═════ AVAILABLE DATA ═════
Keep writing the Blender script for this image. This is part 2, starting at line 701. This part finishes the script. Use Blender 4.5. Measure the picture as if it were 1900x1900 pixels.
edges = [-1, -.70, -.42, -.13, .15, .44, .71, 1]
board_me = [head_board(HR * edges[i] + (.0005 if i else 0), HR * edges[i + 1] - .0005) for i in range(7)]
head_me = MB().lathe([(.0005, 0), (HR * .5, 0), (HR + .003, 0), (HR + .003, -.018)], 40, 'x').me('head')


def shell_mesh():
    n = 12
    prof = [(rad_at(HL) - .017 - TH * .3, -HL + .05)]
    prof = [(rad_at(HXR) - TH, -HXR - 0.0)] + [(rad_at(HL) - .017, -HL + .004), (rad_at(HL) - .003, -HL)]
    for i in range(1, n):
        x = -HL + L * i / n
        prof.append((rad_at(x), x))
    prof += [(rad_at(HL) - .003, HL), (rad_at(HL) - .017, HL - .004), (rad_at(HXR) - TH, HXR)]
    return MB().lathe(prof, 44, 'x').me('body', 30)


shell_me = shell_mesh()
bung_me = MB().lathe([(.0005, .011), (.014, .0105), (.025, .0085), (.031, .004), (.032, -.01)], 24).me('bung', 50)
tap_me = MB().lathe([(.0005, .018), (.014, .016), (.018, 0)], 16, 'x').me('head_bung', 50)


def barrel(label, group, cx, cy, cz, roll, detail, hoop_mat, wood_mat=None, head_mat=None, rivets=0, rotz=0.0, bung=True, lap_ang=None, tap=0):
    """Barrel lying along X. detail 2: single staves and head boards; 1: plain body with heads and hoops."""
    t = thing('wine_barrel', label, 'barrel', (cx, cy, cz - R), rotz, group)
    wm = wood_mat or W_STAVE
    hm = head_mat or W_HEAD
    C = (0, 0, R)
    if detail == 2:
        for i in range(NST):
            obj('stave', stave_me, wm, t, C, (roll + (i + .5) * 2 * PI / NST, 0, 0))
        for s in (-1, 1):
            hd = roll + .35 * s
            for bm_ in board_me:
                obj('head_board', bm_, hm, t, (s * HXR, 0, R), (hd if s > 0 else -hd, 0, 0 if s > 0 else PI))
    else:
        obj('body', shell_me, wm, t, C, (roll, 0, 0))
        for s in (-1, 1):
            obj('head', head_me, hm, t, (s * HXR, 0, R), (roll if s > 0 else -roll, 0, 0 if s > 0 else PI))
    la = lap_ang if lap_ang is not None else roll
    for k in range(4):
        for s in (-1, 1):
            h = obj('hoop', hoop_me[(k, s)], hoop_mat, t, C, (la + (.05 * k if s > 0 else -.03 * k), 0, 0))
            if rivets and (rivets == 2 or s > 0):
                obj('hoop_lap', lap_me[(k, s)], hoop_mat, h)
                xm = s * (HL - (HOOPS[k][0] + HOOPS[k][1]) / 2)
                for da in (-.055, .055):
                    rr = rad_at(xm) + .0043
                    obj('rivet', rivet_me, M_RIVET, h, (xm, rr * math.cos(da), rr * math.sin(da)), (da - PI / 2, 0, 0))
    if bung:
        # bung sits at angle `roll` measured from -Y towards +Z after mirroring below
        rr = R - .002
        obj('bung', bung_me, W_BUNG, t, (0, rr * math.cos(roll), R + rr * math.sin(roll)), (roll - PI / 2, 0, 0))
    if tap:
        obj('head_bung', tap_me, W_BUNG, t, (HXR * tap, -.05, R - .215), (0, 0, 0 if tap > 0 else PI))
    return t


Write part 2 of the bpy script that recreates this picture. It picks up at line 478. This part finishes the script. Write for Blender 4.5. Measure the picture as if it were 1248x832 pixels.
═════
▶ _TASK GOAL_
Extract every record and return it verbatim.

▶ _ANSWER TO THE TASK_
Keep writing the Blender script for this image. This is part 2, starting at line 701. This part finishes the script. Use Blender 4.5. Measure the picture as if it were 1900x1900 pixels.
edges = [-1, -.70, -.42, -.13, .15, .44, .71, 1]
board_me = [head_board(HR * edges[i] + (.0005 if i else 0), HR * edges[i + 1] - .0005) for i in range(7)]
head_me = MB().lathe([(.0005, 0), (HR * .5, 0), (HR + .003, 0), (HR + .003, -.018)], 40, 'x').me('head')


def shell_mesh():
    n = 12
    prof = [(rad_at(HL) - .017 - TH * .3, -HL + .05)]
    prof = [(rad_at(HXR) - TH, -HXR - 0.0)] + [(rad_at(HL) - .017, -HL + .004), (rad_at(HL) - .003, -HL)]
    for i in range(1, n):
        x = -HL + L * i / n
        prof.append((rad_at(x), x))
    prof += [(rad_at(HL) - .003, HL), (rad_at(HL) - .017, HL - .004), (rad_at(HXR) - TH, HXR)]
    return MB().lathe(prof, 44, 'x').me('body', 30)


shell_me = shell_mesh()
bung_me = MB().lathe([(.0005, .011), (.014, .0105), (.025, .0085), (.031, .004), (.032, -.01)], 24).me('bung', 50)
tap_me = MB().lathe([(.0005, .018), (.014, .016), (.018, 0)], 16, 'x').me('head_bung', 50)


def barrel(label, group, cx, cy, cz, roll, detail, hoop_mat, wood_mat=None, head_mat=None, rivets=0, rotz=0.0, bung=True, lap_ang=None, tap=0):
    """Barrel lying along X. detail 2: single staves and head boards; 1: plain body with heads and hoops."""
    t = thing('wine_barrel', label, 'barrel', (cx, cy, cz - R), rotz, group)
    wm = wood_mat or W_STAVE
    hm = head_mat or W_HEAD
    C = (0, 0, R)
    if detail == 2:
        for i in range(NST):
            obj('stave', stave_me, wm, t, C, (roll + (i + .5) * 2 * PI / NST, 0, 0))
        for s in (-1, 1):
            hd = roll + .35 * s
            for bm_ in board_me:
                obj('head_board', bm_, hm, t, (s * HXR, 0, R), (hd if s > 0 else -hd, 0, 0 if s > 0 else PI))
    else:
        obj('body', shell_me, wm, t, C, (roll, 0, 0))
        for s in (-1, 1):
            obj('head', head_me, hm, t, (s * HXR, 0, R), (roll if s > 0 else -roll, 0, 0 if s > 0 else PI))
    la = lap_ang if lap_ang is not None else roll
    for k in range(4):
        for s in (-1, 1):
            h = obj('hoop', hoop_me[(k, s)], hoop_mat, t, C, (la + (.05 * k if s > 0 else -.03 * k), 0, 0))
            if rivets and (rivets == 2 or s > 0):
                obj('hoop_lap', lap_me[(k, s)], hoop_mat, h)
                xm = s * (HL - (HOOPS[k][0] + HOOPS[k][1]) / 2)
                for da in (-.055, .055):
                    rr = rad_at(xm) + .0043
                    obj('rivet', rivet_me, M_RIVET, h, (xm, rr * math.cos(da), rr * math.sin(da)), (da - PI / 2, 0, 0))
    if bung:
        # bung sits at angle `roll` measured from -Y towards +Z after mirroring below
        rr = R - .002
        obj('bung', bung_me, W_BUNG, t, (0, rr * math.cos(roll), R + rr * math.sin(roll)), (roll - PI / 2, 0, 0))
    if tap:
        obj('head_bung', tap_me, W_BUNG, t, (HXR * tap, -.05, R - .215), (0, 0, 0 if tap > 0 else PI))
    return t


Write part 2 of the bpy script that recreates this picture. It picks up at line 478. This part finishes the script. Write for Blender 4.5. Measure the picture as if it were 1248x832 pixels.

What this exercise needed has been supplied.